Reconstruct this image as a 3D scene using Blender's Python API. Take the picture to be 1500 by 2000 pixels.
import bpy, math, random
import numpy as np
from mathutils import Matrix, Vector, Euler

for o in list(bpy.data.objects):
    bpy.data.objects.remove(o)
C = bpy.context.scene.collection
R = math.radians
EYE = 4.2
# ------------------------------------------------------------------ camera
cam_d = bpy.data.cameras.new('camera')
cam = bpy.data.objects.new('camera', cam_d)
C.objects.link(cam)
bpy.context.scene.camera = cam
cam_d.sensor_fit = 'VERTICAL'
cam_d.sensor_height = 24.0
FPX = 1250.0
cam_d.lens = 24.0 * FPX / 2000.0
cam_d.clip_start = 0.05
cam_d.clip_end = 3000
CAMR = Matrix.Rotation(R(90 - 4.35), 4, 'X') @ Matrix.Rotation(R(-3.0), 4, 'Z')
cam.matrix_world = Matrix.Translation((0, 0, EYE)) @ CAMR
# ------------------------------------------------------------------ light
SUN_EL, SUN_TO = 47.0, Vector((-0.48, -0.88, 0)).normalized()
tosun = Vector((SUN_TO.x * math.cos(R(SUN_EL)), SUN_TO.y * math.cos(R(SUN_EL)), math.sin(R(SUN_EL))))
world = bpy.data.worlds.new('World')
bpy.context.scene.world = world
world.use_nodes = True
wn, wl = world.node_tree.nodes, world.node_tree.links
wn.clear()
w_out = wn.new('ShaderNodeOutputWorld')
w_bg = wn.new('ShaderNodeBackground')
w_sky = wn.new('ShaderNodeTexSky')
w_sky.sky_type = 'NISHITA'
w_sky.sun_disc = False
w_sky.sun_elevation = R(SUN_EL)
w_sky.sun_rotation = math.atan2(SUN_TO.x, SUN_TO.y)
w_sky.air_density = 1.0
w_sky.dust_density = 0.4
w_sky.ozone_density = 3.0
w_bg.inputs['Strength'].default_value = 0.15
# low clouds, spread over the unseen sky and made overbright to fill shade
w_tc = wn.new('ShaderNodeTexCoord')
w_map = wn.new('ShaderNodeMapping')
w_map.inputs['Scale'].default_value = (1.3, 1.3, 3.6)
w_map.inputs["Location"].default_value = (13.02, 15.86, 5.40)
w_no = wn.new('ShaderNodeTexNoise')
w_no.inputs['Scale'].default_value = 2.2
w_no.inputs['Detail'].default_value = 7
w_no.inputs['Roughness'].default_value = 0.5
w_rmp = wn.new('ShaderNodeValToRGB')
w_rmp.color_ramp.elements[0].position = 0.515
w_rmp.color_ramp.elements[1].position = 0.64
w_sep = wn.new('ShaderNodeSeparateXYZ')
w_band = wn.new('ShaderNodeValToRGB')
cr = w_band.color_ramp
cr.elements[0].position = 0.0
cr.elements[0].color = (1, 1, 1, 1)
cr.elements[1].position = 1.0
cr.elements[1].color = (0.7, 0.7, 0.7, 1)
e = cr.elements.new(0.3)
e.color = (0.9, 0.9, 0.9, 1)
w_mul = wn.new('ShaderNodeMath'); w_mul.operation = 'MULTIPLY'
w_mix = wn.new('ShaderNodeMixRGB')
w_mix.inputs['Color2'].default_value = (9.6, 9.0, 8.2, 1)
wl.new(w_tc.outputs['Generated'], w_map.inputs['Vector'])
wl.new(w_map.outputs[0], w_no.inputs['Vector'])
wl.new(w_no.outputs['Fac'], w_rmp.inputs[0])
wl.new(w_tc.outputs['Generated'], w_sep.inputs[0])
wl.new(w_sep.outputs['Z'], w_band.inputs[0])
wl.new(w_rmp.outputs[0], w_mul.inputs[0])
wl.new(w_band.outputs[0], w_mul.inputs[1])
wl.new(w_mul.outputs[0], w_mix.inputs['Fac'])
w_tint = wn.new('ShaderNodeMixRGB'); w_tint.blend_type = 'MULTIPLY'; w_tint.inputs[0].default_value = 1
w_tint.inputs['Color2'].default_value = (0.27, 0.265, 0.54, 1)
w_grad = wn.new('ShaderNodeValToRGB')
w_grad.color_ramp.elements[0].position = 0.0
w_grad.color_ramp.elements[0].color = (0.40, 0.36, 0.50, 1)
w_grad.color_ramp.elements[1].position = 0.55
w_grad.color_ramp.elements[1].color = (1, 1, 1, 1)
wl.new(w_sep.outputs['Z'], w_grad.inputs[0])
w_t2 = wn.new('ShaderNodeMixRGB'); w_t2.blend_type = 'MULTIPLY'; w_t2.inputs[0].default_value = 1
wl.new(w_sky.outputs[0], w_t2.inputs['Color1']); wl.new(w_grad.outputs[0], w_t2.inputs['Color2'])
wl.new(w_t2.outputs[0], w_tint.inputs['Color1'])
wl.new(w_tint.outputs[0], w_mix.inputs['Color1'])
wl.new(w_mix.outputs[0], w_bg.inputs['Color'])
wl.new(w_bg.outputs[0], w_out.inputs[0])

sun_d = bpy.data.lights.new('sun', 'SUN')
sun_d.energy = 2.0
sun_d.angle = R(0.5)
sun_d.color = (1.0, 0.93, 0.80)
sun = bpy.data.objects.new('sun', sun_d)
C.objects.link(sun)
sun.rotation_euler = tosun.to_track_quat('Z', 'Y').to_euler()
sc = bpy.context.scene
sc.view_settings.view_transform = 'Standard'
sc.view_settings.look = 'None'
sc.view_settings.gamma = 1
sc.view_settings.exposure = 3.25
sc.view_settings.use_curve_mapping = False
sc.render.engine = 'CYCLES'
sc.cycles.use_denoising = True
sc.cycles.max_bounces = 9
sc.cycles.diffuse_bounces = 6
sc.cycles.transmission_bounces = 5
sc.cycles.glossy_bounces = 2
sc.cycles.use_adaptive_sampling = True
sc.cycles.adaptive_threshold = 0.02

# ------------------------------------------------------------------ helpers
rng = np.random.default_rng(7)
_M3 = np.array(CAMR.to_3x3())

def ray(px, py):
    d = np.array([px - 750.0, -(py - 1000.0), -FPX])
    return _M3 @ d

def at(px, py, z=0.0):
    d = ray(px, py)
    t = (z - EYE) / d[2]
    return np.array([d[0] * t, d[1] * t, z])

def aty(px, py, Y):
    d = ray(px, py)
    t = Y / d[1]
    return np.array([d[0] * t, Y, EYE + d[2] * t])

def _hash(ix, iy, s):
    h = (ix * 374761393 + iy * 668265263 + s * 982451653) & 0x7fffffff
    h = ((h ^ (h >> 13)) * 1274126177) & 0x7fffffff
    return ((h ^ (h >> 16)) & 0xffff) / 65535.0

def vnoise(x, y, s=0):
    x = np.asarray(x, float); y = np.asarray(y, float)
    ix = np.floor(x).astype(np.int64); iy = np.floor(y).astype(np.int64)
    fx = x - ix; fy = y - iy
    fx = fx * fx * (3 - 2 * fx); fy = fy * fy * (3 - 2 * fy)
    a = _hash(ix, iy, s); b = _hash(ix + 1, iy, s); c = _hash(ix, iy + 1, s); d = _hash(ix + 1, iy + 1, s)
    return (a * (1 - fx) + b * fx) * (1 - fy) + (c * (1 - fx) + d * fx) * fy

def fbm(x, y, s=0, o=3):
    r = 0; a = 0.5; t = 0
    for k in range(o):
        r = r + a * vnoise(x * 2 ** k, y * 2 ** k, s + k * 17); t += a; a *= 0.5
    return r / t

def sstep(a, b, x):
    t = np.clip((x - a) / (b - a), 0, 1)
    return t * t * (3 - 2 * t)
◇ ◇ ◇
- WORK TO BE COMPLETED -
Only the lines from the beginning of the material to the line containing "from mathutils import Matrix, Vector, Euler" should be echoed, verbatim and in full.

- FINISHED EXERCISE -
Reconstruct this image as a 3D scene using Blender's Python API. Take the picture to be 1500 by 2000 pixels.
import bpy, math, random
import numpy as np
from mathutils import Matrix, Vector, Euler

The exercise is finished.